3. When you burn fossil fuels for electricity, you generate waste heat, which makes it extremely wasteful to then use that electricity to generate heat, at least when burning those same fossil fuels where the heat is needed is also an option. The Vox article notes that US power is no longer all coal. That's true, but if your electricity is mostly generated by natural gas, it's still more environmentally friendly to burn that gas directly for heat than to convert it to electricity first.
4. Point #3 also makes electric water heating, and electric central heating in cool climates, much more expensive than the gas (or heating oil alternatives). Which makes this another case of virtue-signaling rich liberal environmentalists screwing over the poor for questionably effective environmental gains.
5. Can I just note that this is why I support a carbon tax? Even in the event that we moved to mostly non-fossil-fuel sources (and that ain't happening unless lefty pols have a change of heart on nuclear), I would happily pay three times as much to use a gas stove over electric.
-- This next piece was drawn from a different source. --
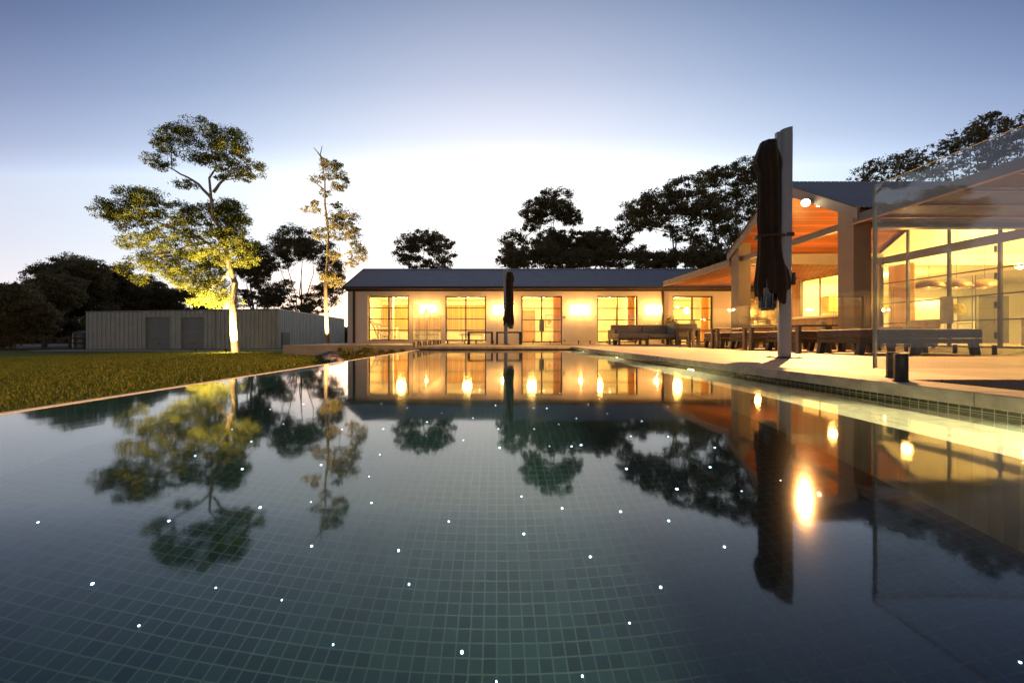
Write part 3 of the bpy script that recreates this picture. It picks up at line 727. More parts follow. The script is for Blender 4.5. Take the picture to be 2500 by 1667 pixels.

But, alas, liberal crusaders like regulations even more than they like taxes, and combining a tax admitting global warming is real is basically a conservative nightmare.
Jesus, if it weren't for Donald Trump, Mitch McConnell, and all of the other voting-rights-hating, budget-ballooning, Gilead-cosplaying cop fetishists who make up the party at this point, this fucking "all-electric" movement might be enough to turn me Republican.